Conversations For Transformation: Essays Inspired By The Ideas Of Werner Erhard

Conversations For Transformation

Essays By Laurence Platt

Inspired By The Ideas Of Werner Erhard

And More




To Include, Or Not To Include

Pine Ridge, Napa Valley, California, USA

February 25, 2017



"The cost to me of not doing so. I'm unwilling to pay the cost of carrying a resentment (or whatever) around, so I draw on the intelligence of forgiving."
... 
answering Laurence Platt's question "On what do you draw to forgive people who are hardest to forgive?" in Questions For A Friend II III (Straight Talk)
"Resenting is like taking poison, hoping the other  guy will die."
... Nelson Rolihlahla Dalibhunga Madiba Tata (uBawom)Khulu Mandela

"To be, or not to be: that is the question."
 ... William Shakespeare embodying Prince Hamlet, Hamlet, Act III, Scene I, The Nunnery
This essay, To Include, Or Not To Include, is the companion piece to Not "This Too Shall Pass": "This Too Is It!".

I am indebted to Tera Freestone who inspired this conversation.




How do I include that which I simply can not include? For example, how do I tolerate that for which I have no tolerance? How do I give to that with which I'm not easily generous? How do I forgive people who are the hardest to forgive?

There's a trap in including anything ie there's a misconception about including something. It's a trap which, when in place, may actually render including things counter-productive at best, and misguided at worst. It's this: we're thrown to include whatever there is to include, even those things which are hardest to include, in order to  be tolerant and / or in order to be generous and / or even in order to be forgiving etc. Now there's really nothing wrong with any of those justifications / rationalizations for including something. The trouble however with including anything in order to be tolerant and / or in order to be generous and / or in order to be forgiving, actually in order to be anything, is it diminishes who we really are.

Say whut?  Wait just a moment Laurence! What does that even mean "Including anything 'in order to', diminishes who we really are"?

If I'm going to include something which until now, I've not been including (that is to say if I'm going to include something which until now, being stuck, I've been unable to include), what I've discovered is it just plain doesn't work if I do it "in order to". Indeed, including something "in order to" only gets in the way. Try this on for size: when you truly include something, there's no action to take. As stupid as it sounds, including something you've not been including, doesn't require any action on your part. Rather, including it is a recognition (or a re-recognition) of the fact that who you really are  is the context for all this. When I'm being who I really  am as the context for all this, everything is included, yes? There's nothing to do. Everything being included, is just the way it is (or, stated with more rigor, everything being included, is just the way I am). What this says is: when you're being who you really are, it's all included. It's just that way - which is to say we're  just that way.

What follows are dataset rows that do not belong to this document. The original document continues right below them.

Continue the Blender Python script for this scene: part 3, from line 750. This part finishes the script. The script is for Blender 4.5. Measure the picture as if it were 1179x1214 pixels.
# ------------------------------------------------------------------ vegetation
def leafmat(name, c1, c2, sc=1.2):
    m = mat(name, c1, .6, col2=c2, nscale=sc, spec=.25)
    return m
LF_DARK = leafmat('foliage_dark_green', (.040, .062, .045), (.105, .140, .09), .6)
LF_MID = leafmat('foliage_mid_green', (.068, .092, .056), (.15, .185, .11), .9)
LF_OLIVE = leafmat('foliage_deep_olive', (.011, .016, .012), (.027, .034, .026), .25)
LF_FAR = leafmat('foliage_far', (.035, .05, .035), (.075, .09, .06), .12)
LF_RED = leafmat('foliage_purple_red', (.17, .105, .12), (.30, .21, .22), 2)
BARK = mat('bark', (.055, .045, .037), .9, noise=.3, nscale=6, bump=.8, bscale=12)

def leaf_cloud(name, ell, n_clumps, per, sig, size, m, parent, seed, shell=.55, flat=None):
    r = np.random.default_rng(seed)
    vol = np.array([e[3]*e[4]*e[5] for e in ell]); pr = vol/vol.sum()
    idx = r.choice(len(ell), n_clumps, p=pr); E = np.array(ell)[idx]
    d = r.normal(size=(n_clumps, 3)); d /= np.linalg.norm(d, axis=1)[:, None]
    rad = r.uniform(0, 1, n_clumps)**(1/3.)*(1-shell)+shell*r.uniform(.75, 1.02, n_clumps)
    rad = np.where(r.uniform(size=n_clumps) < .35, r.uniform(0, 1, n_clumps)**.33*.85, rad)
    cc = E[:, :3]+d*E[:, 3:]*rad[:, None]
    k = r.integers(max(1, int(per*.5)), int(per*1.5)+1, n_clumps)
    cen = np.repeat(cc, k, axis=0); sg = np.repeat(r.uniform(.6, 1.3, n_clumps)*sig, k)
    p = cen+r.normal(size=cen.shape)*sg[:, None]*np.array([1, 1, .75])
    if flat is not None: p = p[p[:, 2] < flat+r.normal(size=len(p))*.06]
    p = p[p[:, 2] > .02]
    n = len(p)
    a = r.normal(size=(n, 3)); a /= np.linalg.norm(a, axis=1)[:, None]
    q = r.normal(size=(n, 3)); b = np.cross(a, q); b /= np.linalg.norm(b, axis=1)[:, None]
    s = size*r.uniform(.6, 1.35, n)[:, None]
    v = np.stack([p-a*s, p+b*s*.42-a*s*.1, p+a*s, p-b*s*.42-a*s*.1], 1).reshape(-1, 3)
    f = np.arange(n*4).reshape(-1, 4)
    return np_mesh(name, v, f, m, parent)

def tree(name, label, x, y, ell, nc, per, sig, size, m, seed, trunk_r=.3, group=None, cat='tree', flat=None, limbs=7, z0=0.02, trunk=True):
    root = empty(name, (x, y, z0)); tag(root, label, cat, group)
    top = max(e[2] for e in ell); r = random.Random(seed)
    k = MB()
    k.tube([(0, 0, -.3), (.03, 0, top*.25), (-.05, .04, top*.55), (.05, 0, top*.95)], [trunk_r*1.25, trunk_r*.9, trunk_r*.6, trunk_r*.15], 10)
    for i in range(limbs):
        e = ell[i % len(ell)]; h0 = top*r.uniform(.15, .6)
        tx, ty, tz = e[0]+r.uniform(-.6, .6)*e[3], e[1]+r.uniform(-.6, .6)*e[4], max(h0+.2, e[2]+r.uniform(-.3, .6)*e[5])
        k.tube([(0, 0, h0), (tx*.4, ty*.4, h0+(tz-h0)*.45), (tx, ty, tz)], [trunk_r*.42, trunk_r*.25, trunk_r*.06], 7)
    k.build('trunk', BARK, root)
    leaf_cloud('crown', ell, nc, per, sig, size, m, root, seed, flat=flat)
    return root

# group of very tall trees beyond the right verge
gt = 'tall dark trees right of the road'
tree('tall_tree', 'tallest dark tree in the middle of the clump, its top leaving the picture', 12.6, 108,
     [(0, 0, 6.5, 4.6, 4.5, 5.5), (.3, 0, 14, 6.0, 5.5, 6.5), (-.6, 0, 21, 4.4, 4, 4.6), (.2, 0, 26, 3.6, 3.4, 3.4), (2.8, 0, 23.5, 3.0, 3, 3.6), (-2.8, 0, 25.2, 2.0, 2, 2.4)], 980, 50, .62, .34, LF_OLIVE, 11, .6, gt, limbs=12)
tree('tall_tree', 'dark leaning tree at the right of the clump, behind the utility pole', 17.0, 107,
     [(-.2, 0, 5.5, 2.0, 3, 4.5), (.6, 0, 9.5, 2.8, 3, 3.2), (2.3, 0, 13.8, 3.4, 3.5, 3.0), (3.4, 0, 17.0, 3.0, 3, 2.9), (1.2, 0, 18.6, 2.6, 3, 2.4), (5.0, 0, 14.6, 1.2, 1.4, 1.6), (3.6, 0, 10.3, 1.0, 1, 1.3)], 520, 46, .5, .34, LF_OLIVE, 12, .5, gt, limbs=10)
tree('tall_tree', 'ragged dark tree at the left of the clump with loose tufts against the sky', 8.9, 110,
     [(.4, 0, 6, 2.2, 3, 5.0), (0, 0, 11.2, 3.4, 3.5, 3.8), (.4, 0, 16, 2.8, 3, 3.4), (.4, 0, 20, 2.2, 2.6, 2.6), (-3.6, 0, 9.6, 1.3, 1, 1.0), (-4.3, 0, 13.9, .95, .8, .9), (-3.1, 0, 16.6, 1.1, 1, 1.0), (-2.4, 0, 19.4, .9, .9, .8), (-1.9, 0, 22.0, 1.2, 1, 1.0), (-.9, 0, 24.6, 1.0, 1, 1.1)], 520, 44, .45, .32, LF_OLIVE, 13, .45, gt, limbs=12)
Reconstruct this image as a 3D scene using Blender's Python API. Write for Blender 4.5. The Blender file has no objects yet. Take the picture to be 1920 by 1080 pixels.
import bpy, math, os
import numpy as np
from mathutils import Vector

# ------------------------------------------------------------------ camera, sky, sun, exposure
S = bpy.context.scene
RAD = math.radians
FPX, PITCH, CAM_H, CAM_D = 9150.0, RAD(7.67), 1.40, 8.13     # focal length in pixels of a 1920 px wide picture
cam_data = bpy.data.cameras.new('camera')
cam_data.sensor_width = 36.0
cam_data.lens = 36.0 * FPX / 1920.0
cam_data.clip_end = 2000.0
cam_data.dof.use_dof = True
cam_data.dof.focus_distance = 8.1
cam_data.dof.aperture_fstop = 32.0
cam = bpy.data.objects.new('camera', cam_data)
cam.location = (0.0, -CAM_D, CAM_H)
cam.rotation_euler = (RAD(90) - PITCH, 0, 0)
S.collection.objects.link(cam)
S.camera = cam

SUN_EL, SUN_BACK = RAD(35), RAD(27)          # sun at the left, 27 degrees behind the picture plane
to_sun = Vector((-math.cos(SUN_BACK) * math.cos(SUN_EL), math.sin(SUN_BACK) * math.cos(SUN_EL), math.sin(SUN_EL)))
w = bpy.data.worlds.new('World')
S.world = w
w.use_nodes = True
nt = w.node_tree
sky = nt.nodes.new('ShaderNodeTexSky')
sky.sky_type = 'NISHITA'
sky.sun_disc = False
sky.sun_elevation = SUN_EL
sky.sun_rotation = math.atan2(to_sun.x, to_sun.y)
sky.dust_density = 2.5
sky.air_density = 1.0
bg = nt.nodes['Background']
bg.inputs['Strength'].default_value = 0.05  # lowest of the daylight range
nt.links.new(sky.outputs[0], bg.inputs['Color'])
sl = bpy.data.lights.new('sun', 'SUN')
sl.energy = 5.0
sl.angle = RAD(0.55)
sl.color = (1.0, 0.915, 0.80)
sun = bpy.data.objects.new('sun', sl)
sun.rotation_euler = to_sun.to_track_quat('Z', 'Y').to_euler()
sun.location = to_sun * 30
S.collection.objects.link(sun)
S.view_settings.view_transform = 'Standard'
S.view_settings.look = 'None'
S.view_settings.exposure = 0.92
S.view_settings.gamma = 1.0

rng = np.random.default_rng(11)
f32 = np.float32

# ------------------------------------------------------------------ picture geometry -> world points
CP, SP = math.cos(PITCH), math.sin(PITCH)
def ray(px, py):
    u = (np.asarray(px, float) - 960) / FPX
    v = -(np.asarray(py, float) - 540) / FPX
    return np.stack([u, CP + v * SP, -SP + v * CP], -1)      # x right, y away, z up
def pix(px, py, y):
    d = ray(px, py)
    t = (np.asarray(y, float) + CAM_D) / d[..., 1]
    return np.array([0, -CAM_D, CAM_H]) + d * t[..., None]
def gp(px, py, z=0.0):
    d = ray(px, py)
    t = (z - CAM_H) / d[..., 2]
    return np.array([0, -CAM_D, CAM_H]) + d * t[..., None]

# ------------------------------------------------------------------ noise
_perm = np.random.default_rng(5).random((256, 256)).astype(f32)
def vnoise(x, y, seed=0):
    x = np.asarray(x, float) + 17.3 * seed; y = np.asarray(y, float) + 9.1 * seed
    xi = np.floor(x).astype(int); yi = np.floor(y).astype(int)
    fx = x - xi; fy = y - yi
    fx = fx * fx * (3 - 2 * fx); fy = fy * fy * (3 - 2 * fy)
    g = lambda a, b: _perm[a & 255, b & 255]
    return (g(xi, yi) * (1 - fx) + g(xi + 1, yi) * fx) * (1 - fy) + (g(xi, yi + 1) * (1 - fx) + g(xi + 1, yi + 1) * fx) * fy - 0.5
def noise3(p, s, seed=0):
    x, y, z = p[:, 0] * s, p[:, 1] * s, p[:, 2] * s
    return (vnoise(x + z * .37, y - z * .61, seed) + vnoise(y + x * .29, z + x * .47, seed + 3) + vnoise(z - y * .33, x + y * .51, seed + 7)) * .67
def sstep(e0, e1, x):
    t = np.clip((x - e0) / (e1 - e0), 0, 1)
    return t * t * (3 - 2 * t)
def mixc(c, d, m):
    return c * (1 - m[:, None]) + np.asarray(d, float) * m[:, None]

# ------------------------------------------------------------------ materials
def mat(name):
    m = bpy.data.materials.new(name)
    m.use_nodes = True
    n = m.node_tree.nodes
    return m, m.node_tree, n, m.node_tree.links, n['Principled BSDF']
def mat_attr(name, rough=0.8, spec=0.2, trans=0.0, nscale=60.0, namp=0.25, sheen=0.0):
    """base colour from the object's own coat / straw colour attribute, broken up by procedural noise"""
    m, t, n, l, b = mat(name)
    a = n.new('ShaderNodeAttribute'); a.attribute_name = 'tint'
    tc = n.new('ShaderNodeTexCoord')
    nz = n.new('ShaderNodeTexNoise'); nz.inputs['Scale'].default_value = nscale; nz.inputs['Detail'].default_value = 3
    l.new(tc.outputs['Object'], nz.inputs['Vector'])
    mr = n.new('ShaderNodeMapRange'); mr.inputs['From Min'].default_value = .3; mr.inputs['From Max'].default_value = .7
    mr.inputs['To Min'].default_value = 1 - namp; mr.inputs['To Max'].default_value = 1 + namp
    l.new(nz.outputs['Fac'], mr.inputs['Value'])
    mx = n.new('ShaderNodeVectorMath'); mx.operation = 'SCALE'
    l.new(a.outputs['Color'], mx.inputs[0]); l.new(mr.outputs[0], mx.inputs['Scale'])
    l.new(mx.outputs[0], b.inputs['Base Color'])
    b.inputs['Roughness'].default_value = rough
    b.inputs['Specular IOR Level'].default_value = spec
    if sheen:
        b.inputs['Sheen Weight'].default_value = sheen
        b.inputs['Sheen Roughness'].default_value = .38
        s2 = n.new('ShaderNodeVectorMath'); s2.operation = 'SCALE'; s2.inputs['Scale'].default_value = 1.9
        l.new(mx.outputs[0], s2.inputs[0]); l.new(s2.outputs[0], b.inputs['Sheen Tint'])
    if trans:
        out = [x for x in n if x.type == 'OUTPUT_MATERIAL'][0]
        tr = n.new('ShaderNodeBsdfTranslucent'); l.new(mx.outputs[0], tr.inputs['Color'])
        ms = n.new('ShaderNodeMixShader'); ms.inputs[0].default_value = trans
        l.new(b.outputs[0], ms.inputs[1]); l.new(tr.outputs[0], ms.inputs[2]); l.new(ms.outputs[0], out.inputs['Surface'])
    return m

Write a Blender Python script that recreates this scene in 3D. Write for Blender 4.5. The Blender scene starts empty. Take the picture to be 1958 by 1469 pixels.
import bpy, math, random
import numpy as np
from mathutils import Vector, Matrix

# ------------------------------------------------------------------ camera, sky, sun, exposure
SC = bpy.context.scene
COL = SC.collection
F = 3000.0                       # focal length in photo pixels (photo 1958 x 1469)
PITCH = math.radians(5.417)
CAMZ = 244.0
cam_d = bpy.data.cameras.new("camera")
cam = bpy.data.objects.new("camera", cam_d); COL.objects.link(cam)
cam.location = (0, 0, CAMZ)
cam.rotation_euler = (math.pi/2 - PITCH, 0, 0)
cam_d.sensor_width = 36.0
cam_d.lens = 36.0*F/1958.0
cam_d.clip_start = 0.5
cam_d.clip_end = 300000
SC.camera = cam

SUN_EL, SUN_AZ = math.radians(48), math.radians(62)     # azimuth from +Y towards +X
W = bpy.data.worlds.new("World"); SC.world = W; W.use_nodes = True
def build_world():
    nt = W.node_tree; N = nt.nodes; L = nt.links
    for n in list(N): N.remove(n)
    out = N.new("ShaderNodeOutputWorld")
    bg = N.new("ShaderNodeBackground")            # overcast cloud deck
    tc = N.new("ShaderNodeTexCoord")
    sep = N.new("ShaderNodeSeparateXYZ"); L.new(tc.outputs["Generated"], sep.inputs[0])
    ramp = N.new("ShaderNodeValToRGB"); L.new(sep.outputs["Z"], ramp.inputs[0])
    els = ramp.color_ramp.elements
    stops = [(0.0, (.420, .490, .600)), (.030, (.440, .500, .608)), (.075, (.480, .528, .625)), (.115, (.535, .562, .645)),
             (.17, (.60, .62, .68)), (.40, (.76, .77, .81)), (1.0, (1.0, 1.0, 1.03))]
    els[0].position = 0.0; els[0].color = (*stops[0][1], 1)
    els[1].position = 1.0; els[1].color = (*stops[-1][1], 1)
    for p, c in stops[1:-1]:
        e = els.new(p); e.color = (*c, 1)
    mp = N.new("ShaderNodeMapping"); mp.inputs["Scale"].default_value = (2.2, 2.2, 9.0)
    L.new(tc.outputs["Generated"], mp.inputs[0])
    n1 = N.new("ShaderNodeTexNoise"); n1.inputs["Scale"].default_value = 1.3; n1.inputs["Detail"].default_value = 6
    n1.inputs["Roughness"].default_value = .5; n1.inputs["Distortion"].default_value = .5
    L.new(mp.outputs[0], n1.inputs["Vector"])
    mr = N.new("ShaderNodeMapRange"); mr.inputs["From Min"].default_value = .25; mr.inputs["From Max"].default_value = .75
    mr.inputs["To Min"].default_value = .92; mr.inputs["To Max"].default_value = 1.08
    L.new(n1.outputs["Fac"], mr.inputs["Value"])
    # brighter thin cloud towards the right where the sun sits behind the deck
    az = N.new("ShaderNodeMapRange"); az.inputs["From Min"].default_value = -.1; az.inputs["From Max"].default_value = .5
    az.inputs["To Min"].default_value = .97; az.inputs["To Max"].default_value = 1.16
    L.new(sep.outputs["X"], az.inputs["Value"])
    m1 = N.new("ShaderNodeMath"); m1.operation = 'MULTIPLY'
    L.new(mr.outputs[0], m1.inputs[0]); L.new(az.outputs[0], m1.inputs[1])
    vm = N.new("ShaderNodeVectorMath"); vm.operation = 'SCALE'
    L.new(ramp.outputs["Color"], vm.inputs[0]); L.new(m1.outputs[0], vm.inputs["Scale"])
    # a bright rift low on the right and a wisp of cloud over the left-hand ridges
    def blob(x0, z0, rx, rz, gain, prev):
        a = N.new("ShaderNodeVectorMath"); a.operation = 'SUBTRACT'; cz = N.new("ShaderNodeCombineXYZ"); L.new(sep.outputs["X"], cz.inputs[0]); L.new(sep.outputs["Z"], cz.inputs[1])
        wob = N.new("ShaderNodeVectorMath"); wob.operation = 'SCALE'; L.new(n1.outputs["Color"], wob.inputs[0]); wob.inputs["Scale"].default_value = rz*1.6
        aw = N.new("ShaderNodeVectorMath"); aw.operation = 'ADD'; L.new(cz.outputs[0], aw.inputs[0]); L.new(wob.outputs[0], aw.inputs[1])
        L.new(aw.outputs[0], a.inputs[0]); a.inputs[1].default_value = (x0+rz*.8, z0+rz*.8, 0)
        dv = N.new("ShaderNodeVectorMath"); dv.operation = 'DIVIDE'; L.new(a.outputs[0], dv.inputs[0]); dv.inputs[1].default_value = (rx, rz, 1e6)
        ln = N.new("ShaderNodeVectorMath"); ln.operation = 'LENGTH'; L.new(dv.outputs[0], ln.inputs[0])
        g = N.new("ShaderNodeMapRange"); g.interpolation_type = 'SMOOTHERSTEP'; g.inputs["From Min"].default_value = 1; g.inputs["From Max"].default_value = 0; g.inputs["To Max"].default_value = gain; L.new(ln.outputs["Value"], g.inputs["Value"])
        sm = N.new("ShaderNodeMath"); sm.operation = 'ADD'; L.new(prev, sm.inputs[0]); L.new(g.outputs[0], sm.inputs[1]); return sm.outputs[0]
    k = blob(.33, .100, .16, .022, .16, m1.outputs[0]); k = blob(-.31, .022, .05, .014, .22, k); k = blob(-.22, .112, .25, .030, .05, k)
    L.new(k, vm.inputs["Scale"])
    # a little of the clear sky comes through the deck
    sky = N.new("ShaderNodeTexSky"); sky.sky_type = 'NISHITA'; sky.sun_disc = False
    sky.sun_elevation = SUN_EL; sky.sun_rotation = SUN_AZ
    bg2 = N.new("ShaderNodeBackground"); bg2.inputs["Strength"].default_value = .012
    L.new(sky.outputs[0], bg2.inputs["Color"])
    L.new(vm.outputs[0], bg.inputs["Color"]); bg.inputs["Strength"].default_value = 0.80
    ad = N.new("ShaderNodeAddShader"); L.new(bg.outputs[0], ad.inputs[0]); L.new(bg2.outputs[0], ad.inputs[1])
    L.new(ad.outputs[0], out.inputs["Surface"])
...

Now this isn't something about which you should be looking to figure out if you disagree with me on, or if you agree with me on intellectually. And as we all know, we're all thrown to do that from time to time. Yet taking it on that way, distracts from what's available here. The intellectual approach to this, as easy as it is to slip into, is certain to obfuscate the value of what it's possible to realize here. But if you can simply get it (or grok  it - as Robert Heinlein may have said) and experience it directly for yourself, it will completely transform your life and everything in it with which you're dealing and which matters to you.

So: to include? or not to include? That is the question. It starts off looking like there's a choice in the matter ie it starts off looking like it's one ... or the other. Yet the longer I look at it, the more I realize it's really one of those no-brainer  choices. To be sure, I do have a choice in the matter: it's either / or. The trouble is this: choosing not to include, ensures an immediate diminution of myself and of the space that's available to me in my life.

One possible answer to the question with which this conversation began, "How do I include that which I simply can not include?", is the erstwhile unlikely "By being who I really am, wholly, fully, and completely, as the context for all this.". And it's only an unlikely answer to this particular question, as long as I don't know who I really am. When I know who I really am, on the other hand, then it's an obvious, a given.